Transdiffusion’s Russ J Graham writes: The two images from the Illustrated Chronicle were taken on a weekday. That’s the ATV curtain backdrop behind Edmunds in the first photograph (the ABC continuity set is behind the curtain). On his right, our left, can be seen the backdrop and jukebox used in ATV’s The Jack Jackson Show, which went out live from the same Alpha Television presentation studio. Indeed, although it is very hard to tell, it looks more like a ATV logo on the piece of paper he’s holding in the second photo than an ABC shield – although it could be the strange amalgamated logo of ATV and ABC used by Alpha.

About the author

The Illustrated Chronicle (later the Leicester Chronicle) was first published in 1924, although there were predecessor newspapers with a similar name. It was a morning newspaper, with the evening Leicester Mercury coming from the same publisher. It closed in 1979, leaving the Mercury as the city's daily paper.

3 thoughts on “JOHN EDMUNDS tells you: What it is like to be A TELEVISION ANNOUNCER

  1. During the late 70’s, a grey haired John Edmunds used to sometimes present the main news on BBC1 as good as he ever was when he was an ABC continuity announcer.

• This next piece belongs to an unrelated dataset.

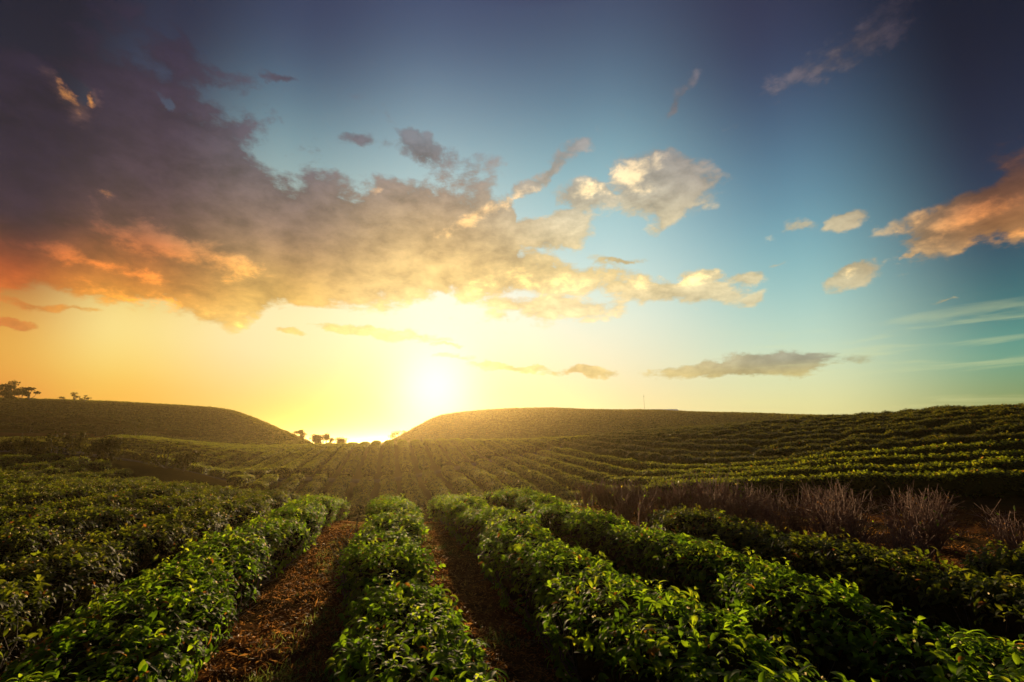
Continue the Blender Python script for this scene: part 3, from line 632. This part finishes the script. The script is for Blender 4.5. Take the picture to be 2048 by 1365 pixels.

  2. John Edmunds read the news stylishly on BBC TV between 1967 and 1973, as a main newsreader and sometimes more occasionally. He combined this with varied duties at the BBC on television and radio. He returned briefly to present news programmes during the 1974 October General Election Campaign and popped up fleetingly again to read the news in 1979. During an interval from his university department duties in Wales, he again returned as a regular newsreader for the BBC between Autumn 1980 until June 1981, delighting his many fans, I’m sure. Not long after, to many, BBC News presentation changed forever as many of the trusted old guard of newsreaders were gradually ousted and, to some, news presentation lost cherished authority over time.